AVAILABLE DATA —
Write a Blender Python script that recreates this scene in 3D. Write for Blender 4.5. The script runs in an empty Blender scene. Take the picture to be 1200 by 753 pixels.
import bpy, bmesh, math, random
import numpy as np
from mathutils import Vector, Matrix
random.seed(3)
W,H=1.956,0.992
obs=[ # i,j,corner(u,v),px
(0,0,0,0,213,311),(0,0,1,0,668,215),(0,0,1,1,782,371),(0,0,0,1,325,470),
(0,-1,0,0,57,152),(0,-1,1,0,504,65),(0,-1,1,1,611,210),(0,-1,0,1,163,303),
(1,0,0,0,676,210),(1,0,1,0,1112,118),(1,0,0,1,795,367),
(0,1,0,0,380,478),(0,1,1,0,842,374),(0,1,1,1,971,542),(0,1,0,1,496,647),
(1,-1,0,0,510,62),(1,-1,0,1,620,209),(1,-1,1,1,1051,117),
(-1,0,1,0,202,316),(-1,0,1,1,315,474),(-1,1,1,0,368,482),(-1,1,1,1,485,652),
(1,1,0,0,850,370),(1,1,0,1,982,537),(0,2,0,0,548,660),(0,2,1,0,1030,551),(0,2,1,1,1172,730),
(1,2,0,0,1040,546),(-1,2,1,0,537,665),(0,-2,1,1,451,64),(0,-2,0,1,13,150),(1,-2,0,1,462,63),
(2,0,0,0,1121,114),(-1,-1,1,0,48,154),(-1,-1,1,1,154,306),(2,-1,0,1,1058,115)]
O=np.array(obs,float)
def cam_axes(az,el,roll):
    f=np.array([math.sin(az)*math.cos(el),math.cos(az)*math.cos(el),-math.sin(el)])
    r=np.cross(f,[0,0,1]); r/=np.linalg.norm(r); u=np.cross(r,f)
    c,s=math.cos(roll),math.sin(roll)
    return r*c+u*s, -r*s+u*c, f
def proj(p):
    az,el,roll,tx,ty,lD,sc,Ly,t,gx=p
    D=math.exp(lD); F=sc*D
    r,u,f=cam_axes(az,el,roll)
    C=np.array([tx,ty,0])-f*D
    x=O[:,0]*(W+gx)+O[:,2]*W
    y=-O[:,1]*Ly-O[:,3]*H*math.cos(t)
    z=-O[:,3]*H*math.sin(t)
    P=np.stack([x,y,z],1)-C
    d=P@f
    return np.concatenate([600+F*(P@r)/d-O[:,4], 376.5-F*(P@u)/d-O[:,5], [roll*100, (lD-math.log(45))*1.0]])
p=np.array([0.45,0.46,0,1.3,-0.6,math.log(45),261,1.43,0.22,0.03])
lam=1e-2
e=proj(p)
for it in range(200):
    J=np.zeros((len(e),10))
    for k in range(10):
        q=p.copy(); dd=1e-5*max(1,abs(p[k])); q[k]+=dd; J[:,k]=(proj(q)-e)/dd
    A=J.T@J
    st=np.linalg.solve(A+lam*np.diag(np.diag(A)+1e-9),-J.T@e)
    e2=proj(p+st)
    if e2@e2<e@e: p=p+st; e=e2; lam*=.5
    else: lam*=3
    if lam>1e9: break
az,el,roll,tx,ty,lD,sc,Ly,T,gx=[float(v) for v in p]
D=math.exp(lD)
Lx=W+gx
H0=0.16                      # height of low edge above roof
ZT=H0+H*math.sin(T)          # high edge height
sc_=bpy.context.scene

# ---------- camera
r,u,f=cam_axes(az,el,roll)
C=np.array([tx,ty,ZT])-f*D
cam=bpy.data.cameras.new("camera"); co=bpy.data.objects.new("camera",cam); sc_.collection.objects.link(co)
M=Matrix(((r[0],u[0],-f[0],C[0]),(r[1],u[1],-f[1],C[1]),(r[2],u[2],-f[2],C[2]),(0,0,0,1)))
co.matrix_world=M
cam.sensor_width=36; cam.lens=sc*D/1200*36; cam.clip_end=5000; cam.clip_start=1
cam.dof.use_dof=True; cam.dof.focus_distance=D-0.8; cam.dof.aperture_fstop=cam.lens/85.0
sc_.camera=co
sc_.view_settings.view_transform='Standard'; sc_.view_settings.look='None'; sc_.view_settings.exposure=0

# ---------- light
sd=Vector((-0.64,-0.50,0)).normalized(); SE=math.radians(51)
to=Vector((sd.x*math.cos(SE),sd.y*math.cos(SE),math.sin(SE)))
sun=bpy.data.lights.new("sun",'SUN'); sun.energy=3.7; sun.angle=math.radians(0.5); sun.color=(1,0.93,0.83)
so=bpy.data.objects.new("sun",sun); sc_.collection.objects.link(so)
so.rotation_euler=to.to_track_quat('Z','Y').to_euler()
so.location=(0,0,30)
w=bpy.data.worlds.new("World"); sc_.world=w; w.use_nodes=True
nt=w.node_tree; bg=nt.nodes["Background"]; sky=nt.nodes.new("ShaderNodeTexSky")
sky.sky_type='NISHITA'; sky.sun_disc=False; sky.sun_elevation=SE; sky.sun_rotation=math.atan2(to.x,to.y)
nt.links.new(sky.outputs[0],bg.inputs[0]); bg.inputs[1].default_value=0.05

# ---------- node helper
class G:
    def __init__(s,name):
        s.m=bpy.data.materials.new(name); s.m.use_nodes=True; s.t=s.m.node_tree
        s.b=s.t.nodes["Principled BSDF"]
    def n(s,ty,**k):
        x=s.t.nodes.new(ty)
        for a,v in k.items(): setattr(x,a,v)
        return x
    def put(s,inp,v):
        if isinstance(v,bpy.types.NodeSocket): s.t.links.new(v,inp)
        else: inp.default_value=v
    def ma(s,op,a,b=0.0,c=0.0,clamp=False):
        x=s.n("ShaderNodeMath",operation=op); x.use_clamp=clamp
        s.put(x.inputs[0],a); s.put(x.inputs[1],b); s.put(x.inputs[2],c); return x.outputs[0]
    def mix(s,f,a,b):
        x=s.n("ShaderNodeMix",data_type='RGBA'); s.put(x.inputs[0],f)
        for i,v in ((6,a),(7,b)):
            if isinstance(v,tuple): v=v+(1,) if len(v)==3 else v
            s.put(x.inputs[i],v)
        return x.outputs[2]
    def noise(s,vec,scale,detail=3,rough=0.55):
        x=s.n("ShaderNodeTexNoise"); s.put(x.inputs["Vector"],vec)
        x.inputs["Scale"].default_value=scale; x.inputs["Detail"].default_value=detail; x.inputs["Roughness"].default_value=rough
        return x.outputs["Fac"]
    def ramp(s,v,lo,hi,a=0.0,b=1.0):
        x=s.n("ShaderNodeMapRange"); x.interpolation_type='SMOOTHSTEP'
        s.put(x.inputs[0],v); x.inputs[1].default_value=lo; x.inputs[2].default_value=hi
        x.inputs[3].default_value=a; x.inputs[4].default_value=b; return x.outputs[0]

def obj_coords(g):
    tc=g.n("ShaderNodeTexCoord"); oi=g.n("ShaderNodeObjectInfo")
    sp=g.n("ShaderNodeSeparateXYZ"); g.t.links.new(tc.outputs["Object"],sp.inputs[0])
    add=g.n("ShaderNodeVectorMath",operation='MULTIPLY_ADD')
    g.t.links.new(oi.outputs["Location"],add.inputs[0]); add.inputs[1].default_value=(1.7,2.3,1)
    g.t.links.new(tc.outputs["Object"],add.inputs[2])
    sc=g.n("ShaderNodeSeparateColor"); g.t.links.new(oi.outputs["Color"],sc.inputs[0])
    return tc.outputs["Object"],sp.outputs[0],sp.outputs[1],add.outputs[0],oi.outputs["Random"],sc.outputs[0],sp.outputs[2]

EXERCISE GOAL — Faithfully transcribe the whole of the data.

RESULT OF THIS TASK —
Write a Blender Python script that recreates this scene in 3D. Write for Blender 4.5. The script runs in an empty Blender scene. Take the picture to be 1200 by 753 pixels.
import bpy, bmesh, math, random
import numpy as np
from mathutils import Vector, Matrix
random.seed(3)
W,H=1.956,0.992
obs=[ # i,j,corner(u,v),px
(0,0,0,0,213,311),(0,0,1,0,668,215),(0,0,1,1,782,371),(0,0,0,1,325,470),
(0,-1,0,0,57,152),(0,-1,1,0,504,65),(0,-1,1,1,611,210),(0,-1,0,1,163,303),
(1,0,0,0,676,210),(1,0,1,0,1112,118),(1,0,0,1,795,367),
(0,1,0,0,380,478),(0,1,1,0,842,374),(0,1,1,1,971,542),(0,1,0,1,496,647),
(1,-1,0,0,510,62),(1,-1,0,1,620,209),(1,-1,1,1,1051,117),
(-1,0,1,0,202,316),(-1,0,1,1,315,474),(-1,1,1,0,368,482),(-1,1,1,1,485,652),
(1,1,0,0,850,370),(1,1,0,1,982,537),(0,2,0,0,548,660),(0,2,1,0,1030,551),(0,2,1,1,1172,730),
(1,2,0,0,1040,546),(-1,2,1,0,537,665),(0,-2,1,1,451,64),(0,-2,0,1,13,150),(1,-2,0,1,462,63),
(2,0,0,0,1121,114),(-1,-1,1,0,48,154),(-1,-1,1,1,154,306),(2,-1,0,1,1058,115)]
O=np.array(obs,float)
def cam_axes(az,el,roll):
    f=np.array([math.sin(az)*math.cos(el),math.cos(az)*math.cos(el),-math.sin(el)])
    r=np.cross(f,[0,0,1]); r/=np.linalg.norm(r); u=np.cross(r,f)
    c,s=math.cos(roll),math.sin(roll)
    return r*c+u*s, -r*s+u*c, f
def proj(p):
    az,el,roll,tx,ty,lD,sc,Ly,t,gx=p
    D=math.exp(lD); F=sc*D
    r,u,f=cam_axes(az,el,roll)
    C=np.array([tx,ty,0])-f*D
    x=O[:,0]*(W+gx)+O[:,2]*W
    y=-O[:,1]*Ly-O[:,3]*H*math.cos(t)
    z=-O[:,3]*H*math.sin(t)
    P=np.stack([x,y,z],1)-C
    d=P@f
    return np.concatenate([600+F*(P@r)/d-O[:,4], 376.5-F*(P@u)/d-O[:,5], [roll*100, (lD-math.log(45))*1.0]])
p=np.array([0.45,0.46,0,1.3,-0.6,math.log(45),261,1.43,0.22,0.03])
lam=1e-2
e=proj(p)
for it in range(200):
    J=np.zeros((len(e),10))
    for k in range(10):
        q=p.copy(); dd=1e-5*max(1,abs(p[k])); q[k]+=dd; J[:,k]=(proj(q)-e)/dd
    A=J.T@J
    st=np.linalg.solve(A+lam*np.diag(np.diag(A)+1e-9),-J.T@e)
    e2=proj(p+st)
    if e2@e2<e@e: p=p+st; e=e2; lam*=.5
    else: lam*=3
    if lam>1e9: break
az,el,roll,tx,ty,lD,sc,Ly,T,gx=[float(v) for v in p]
D=math.exp(lD)
Lx=W+gx
H0=0.16                      # height of low edge above roof
ZT=H0+H*math.sin(T)          # high edge height
sc_=bpy.context.scene

# ---------- camera
r,u,f=cam_axes(az,el,roll)
C=np.array([tx,ty,ZT])-f*D
cam=bpy.data.cameras.new("camera"); co=bpy.data.objects.new("camera",cam); sc_.collection.objects.link(co)
M=Matrix(((r[0],u[0],-f[0],C[0]),(r[1],u[1],-f[1],C[1]),(r[2],u[2],-f[2],C[2]),(0,0,0,1)))
co.matrix_world=M
cam.sensor_width=36; cam.lens=sc*D/1200*36; cam.clip_end=5000; cam.clip_start=1
cam.dof.use_dof=True; cam.dof.focus_distance=D-0.8; cam.dof.aperture_fstop=cam.lens/85.0
sc_.camera=co
sc_.view_settings.view_transform='Standard'; sc_.view_settings.look='None'; sc_.view_settings.exposure=0

# ---------- light
sd=Vector((-0.64,-0.50,0)).normalized(); SE=math.radians(51)
to=Vector((sd.x*math.cos(SE),sd.y*math.cos(SE),math.sin(SE)))
sun=bpy.data.lights.new("sun",'SUN'); sun.energy=3.7; sun.angle=math.radians(0.5); sun.color=(1,0.93,0.83)
so=bpy.data.objects.new("sun",sun); sc_.collection.objects.link(so)
so.rotation_euler=to.to_track_quat('Z','Y').to_euler()
so.location=(0,0,30)
w=bpy.data.worlds.new("World"); sc_.world=w; w.use_nodes=True
nt=w.node_tree; bg=nt.nodes["Background"]; sky=nt.nodes.new("ShaderNodeTexSky")
sky.sky_type='NISHITA'; sky.sun_disc=False; sky.sun_elevation=SE; sky.sun_rotation=math.atan2(to.x,to.y)
nt.links.new(sky.outputs[0],bg.inputs[0]); bg.inputs[1].default_value=0.05

# ---------- node helper
class G:
    def __init__(s,name):
        s.m=bpy.data.materials.new(name); s.m.use_nodes=True; s.t=s.m.node_tree
        s.b=s.t.nodes["Principled BSDF"]
    def n(s,ty,**k):
        x=s.t.nodes.new(ty)
        for a,v in k.items(): setattr(x,a,v)
        return x
    def put(s,inp,v):
        if isinstance(v,bpy.types.NodeSocket): s.t.links.new(v,inp)
        else: inp.default_value=v
    def ma(s,op,a,b=0.0,c=0.0,clamp=False):
        x=s.n("ShaderNodeMath",operation=op); x.use_clamp=clamp
        s.put(x.inputs[0],a); s.put(x.inputs[1],b); s.put(x.inputs[2],c); return x.outputs[0]
    def mix(s,f,a,b):
        x=s.n("ShaderNodeMix",data_type='RGBA'); s.put(x.inputs[0],f)
        for i,v in ((6,a),(7,b)):
            if isinstance(v,tuple): v=v+(1,) if len(v)==3 else v
            s.put(x.inputs[i],v)
        return x.outputs[2]
    def noise(s,vec,scale,detail=3,rough=0.55):
        x=s.n("ShaderNodeTexNoise"); s.put(x.inputs["Vector"],vec)
        x.inputs["Scale"].default_value=scale; x.inputs["Detail"].default_value=detail; x.inputs["Roughness"].default_value=rough
        return x.outputs["Fac"]
    def ramp(s,v,lo,hi,a=0.0,b=1.0):
        x=s.n("ShaderNodeMapRange"); x.interpolation_type='SMOOTHSTEP'
        s.put(x.inputs[0],v); x.inputs[1].default_value=lo; x.inputs[2].default_value=hi
        x.inputs[3].default_value=a; x.inputs[4].default_value=b; return x.outputs[0]

def obj_coords(g):
    tc=g.n("ShaderNodeTexCoord"); oi=g.n("ShaderNodeObjectInfo")
    sp=g.n("ShaderNodeSeparateXYZ"); g.t.links.new(tc.outputs["Object"],sp.inputs[0])
    add=g.n("ShaderNodeVectorMath",operation='MULTIPLY_ADD')
    g.t.links.new(oi.outputs["Location"],add.inputs[0]); add.inputs[1].default_value=(1.7,2.3,1)
    g.t.links.new(tc.outputs["Object"],add.inputs[2])
    sc=g.n("ShaderNodeSeparateColor"); g.t.links.new(oi.outputs["Color"],sc.inputs[0])
    return tc.outputs["Object"],sp.outputs[0],sp.outputs[1],add.outputs[0],oi.outputs["Random"],sc.outputs[0],sp.outputs[2]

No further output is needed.